Natürlich schnupperte ich auch sehr gern an den Duftwässerchen bzw. Aftershaves meines Vaters - Tabac, Aramis und Braggi. Braggi hat es mir besonders angetan, er roch so geheimnisvoll, sauber und nach Limo am Anfang und dann nach etwas Strengerem, sehr Erwachsenem, das keine Widerrede duldet - faszinierend. Ich habe ihn mir vor 2 jahren für teuer Geld auf ebay Italien gekauft - ein angeblich neuer Flakon. Leider ist die Kopfnote hinüber, riecht anfangs leicht nach chemischer Reinigung, später kommt dann etwas durch, was noch an den Duft erinnert. Aramis fand ich ebenfalls aufregend, komischerweiser auch etwas katholisch - da muss eine seltsame Assoziation in die ersten Dufteindrücke gerutscht sein. Jedenfalls nicht ganz so abenteuerlich-verwegen wie Braggi. Nach so einer Note (und nach vielen anderen) suche ich im Grunde heute noch - aber sie ist schwer zu finden.

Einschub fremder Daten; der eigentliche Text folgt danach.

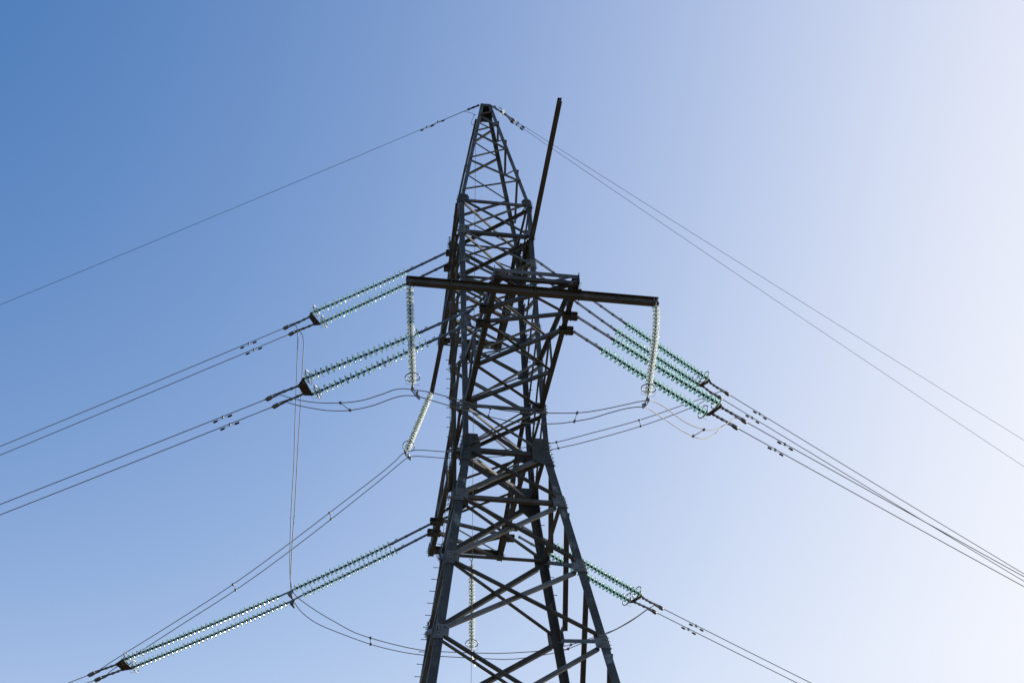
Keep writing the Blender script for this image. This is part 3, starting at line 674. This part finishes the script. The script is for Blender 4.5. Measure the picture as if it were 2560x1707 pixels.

Denn ich bin nicht mehr derselbe. Und die Welt auch nicht. Trotzdem kann es sein, dass eine Saite, die Braggi damals zum Klingen brachte, heute durch etwas anderes sehr ähnlich klingen kann. (Jetzt verlauf' ich mich aber grad' im Metaphern-Dschungel...) Vielleicht bin ich deshalb irgendwie auf der Suche nach einem Duft, von dem ich im Grunde nicht weiß, wie er eigentlich sein soll. Nicht nur nach dem Braggi-Charakter, sondern nach allen Duft-Erlebnissen von damals - also "auf der Suche nach dem verlorenen Duft"? (Entschuldigung, lieber Marcel Proust).

Aber die Suche ist es wert - denn es ist wahr, was Jean Paul sagte: "Die Erinnerung ist das einzige Paradies, aus dem wir nicht vertrieben werden können."